The Politics of Inequality: Neighborhood-Level Allocations of Community Development Block Grant Money

Project Date:
Nov 2006
Award Amount:
Project Programs:
Social, Political, and Economic Inequality

At $4 billion a year, the Community Development Block Grant (CDBG) is the largest source of federal aid to cities, and is targeted at cities with the highest levels of poverty. CDBG originated as part of Nixon’s New Federalism initiative, and replaced funding for several existing urban assistance programs with a single open-ended grant to city governments to use at their discretion. Block grants have become a popular policy tool since then, with proponents arguing that they empower local decision-makers who know best how funds should be spent. But are the CDBG funds being used for projects that benefit the urban poor, as Congress intended? Or do local politicians use the money for political ends, channeling funds to their supporters and swing voters? Given the large class gap in political participation, the poor are likely to lose out if politicians allocate funds to maximize their vote share rather than to help the neediest communities.

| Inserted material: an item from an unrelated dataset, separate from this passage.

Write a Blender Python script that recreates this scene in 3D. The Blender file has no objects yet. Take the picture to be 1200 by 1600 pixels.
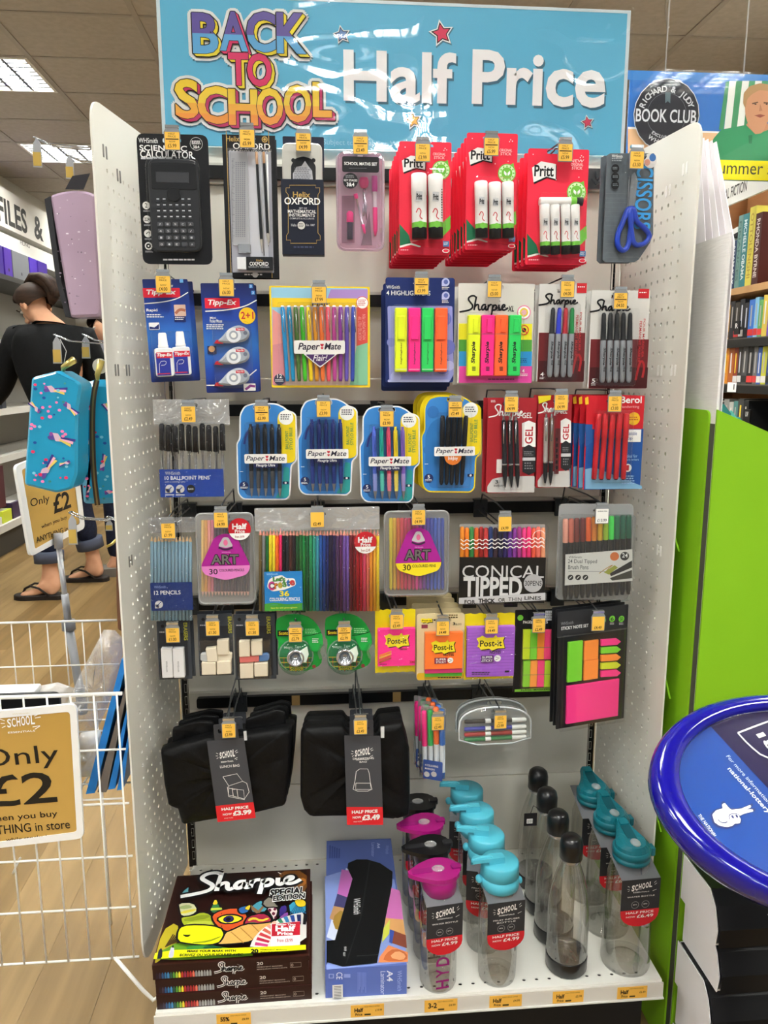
import bpy, math, random
from mathutils import Vector, Matrix
from mathutils.geometry import tessellate_polygon
random.seed(7)
SC = bpy.context.scene
COL = SC.collection
PI = math.pi

# ------------------------------------------------------------------ camera
CX, CY, CZ = -.1423, -1.4603, 1.1983      # phone held at about 1.2 m, 1.1 m in front of the stand
YAW, PITCH, FPX = .0833, .177, 1200.0
_cy, _sy, _cp, _sp = math.cos(YAW), math.sin(YAW), math.cos(PITCH), math.sin(PITCH)
FWD = Vector((_sy*_cp, _cy*_cp, -_sp)); RGT = Vector((_cy, -_sy, 0)); UPV = RGT.cross(FWD)
cam = bpy.data.cameras.new('camera')
cam.sensor_fit = 'VERTICAL'; cam.sensor_height = 32; cam.lens = FPX/1600*32
cam.clip_start = .05; cam.clip_end = 60
co = bpy.data.objects.new('camera', cam); COL.objects.link(co)
co.matrix_world = Matrix(((RGT.x, UPV.x, -FWD.x, CX), (RGT.y, UPV.y, -FWD.y, CY), (RGT.z, UPV.z, -FWD.z, CZ), (0, 0, 0, 1)))
SC.camera = co
# ------------------------------------------------------------------ world, exposure
W = bpy.data.worlds.new('shop'); SC.world = W; W.use_nodes = True
W.node_tree.nodes['Background'].inputs[0].default_value = (.97, 1.0, .98, 1)
W.node_tree.nodes['Background'].inputs[1].default_value = .3
SC.view_settings.view_transform = 'Standard'; SC.view_settings.look = 'None'
SC.view_settings.gamma = 1; SC.view_settings.use_curve_mapping = False
SC.view_settings.exposure = 0.38
SC.cycles.transparent_max_bounces = 40
SC.cycles.max_bounces = 8; SC.cycles.use_denoising = True
LAMP_W = 92.0                               # radiance of the ceiling tubes
CEIL = 2.8; TX0, TY0, TW, TL = -.95, 2.452, .65, .51

# ------------------------------------------------------------------ pixel <-> place
def ray(px, py): return RGT*((px-600)/FPX) + UPV*((800-py)/FPX) + FWD
def at(px, py, Y):
    v = ray(px, py); t = (Y-CY)/v.y; return Vector((CX+v.x*t, Y, CZ+v.z*t))
def atx(px, py, X):
    v = ray(px, py); t = (X-CX)/v.x; return Vector((X, CY+v.y*t, CZ+v.z*t))
def atz(px, py, Z):
    v = ray(px, py); t = (Z-CZ)/v.z; return Vector((CX+v.x*t, CY+v.y*t, Z))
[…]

Political scientist Justin Phillips and economist Leah Brooks will carry out a five-city study to empirically investigate whether political considerations or the needs of the poor play a larger role in determining the local allocation of CDBG revenue. Phillips and Brooks have obtained data from the Department of Housing and Urban Development on CDBG expenditures by neighborhood in Chicago, Detroit, Los Angeles, Houston, and Philadelphia from 1998 to 2004. The investigators will combine this data with indices of economic deprivation in each neighborhood – such as the poverty level and unemployment rate – and precinct-level voting data to measure candidates’ electoral support in each neighborhood. If municipal governments use CDBG grants mainly to help the poor, neighborhood-level expenditures should be correlated with the measures of economic need. However, if project funding is driven mainly by political considerations, expenditures would be correlated more strongly with the level of voter support in each neighborhood, particularly when politicians have smaller electoral margins over all.